I feel the same way about Catcher in the Rye. I never understood why it was so "important", unless maybe it was the voice of a generation I'm not a part of. I guess that would explain why there are so many bitter, angry men in their late 50's out there.

7:46 AM  
Blogger wordgirl said...

I think you have to compare "Catcher in the Rye" with previous books of that generation. Holden Caulfield's voice was the first of its kind for that time. In fact, he was really before his time. Catcher was written in 1945, the same year WWII ended and most of the literature out there regarding American youth was geared toward the notion that empty-headed happiness was the way to go. That trend continued during the '50s when post-war America was all about putting a happy face on everything. Music, television, was all an illusion that no one in his/her right mind had any reason to be discontented with life. There was a crispness and originality to Salinger's words that stood out then. The grumpy men you see now in the late '50s were never a part of the generation Salinger described. Holden Caulfield and the other characters would be nearly 80. I think that a voice such as Caulfield's doesn't sound as original as it once did. You can't swing a cat without hitting a discontented youth (or adult) in this country. But back in the time this book was written, the overwhelming psychology was one that promoted a "lockstep mentality" with everyone being alike. To stand out of the crowd and yell, "life stinks" in that time was a big deal.

8:51 AM  
Blogger Shrinking Violet said...

You run girl! And thanks for telling off JD, ditto on this end!

10:58 AM  
Blogger theyellowwallpaper said...

Interesting post. Like so many others, I read Catcher in the Rye and related to the agnst. But, agree that the book seems more outdated with kids routinely wrapping themselves in the clock of anger and confusion.

11:38 AM  
Blogger Arabella said...

Very interesting. Thanks for this post.

I adored _Catcher_ when I first read it. I haven't been able to think about J.D. Salinger in the same way, though, since Joyce Maynard chronicled her affair with him, thereby, of course, subjecting herself to much ridicule and criticism and speculation that she was jealous because she was considerably less talented and prominent than him.

1:05 PM  
Blogger Misfit Hausfrau said...

I also loved Catcher in the Rye. I have no doubt that ol' JD probably has a touch of the agoraphobia. One of my former vendors was related to him (her father was his cousin.) She had never met him and her father hadn't seen him since they were kids. She said he had no contact with the family.
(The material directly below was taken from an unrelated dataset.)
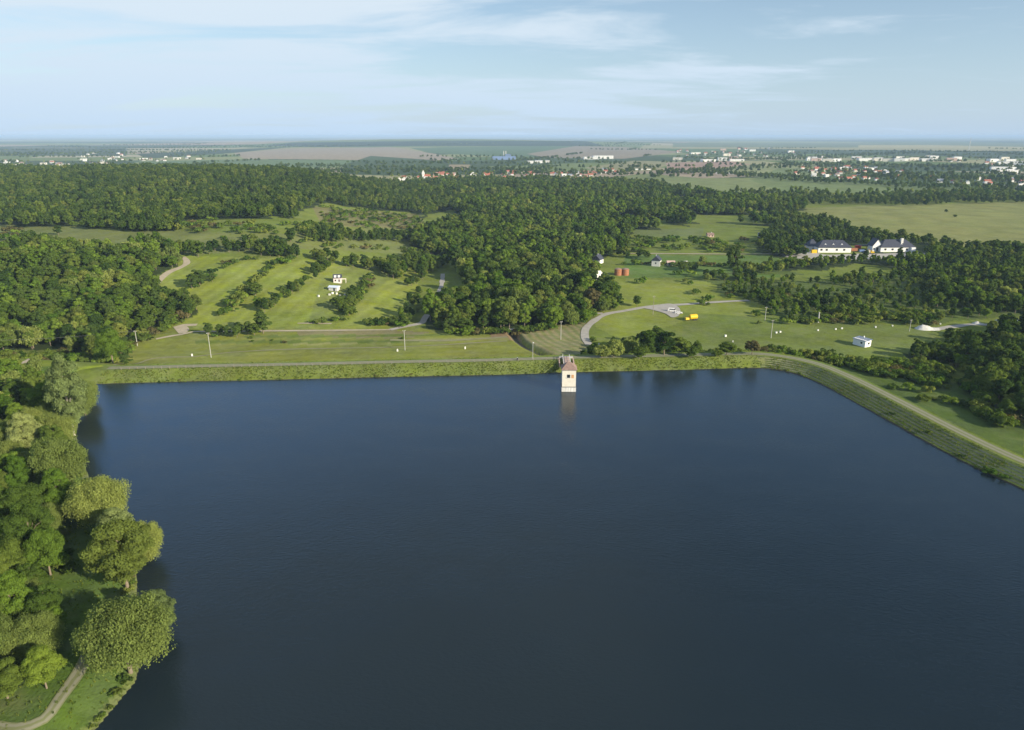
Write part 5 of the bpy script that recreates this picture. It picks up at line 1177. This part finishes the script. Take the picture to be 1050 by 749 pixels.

I am also pissed that he hasn't published anything since.

4:13 PM  
Blogger Dan said...

Good luck with the running.

10:28 AM  
Blogger Brooke said...

I don't know why but Catcher in the Rye really spoke to me when I read it at a very very young age.

I always was a complicated child.

1:16 PM  
Blogger Abe Froman said...

Its the saddest conspiracy ever concoted. A friend of mine threw up on JD Salinger's lawn.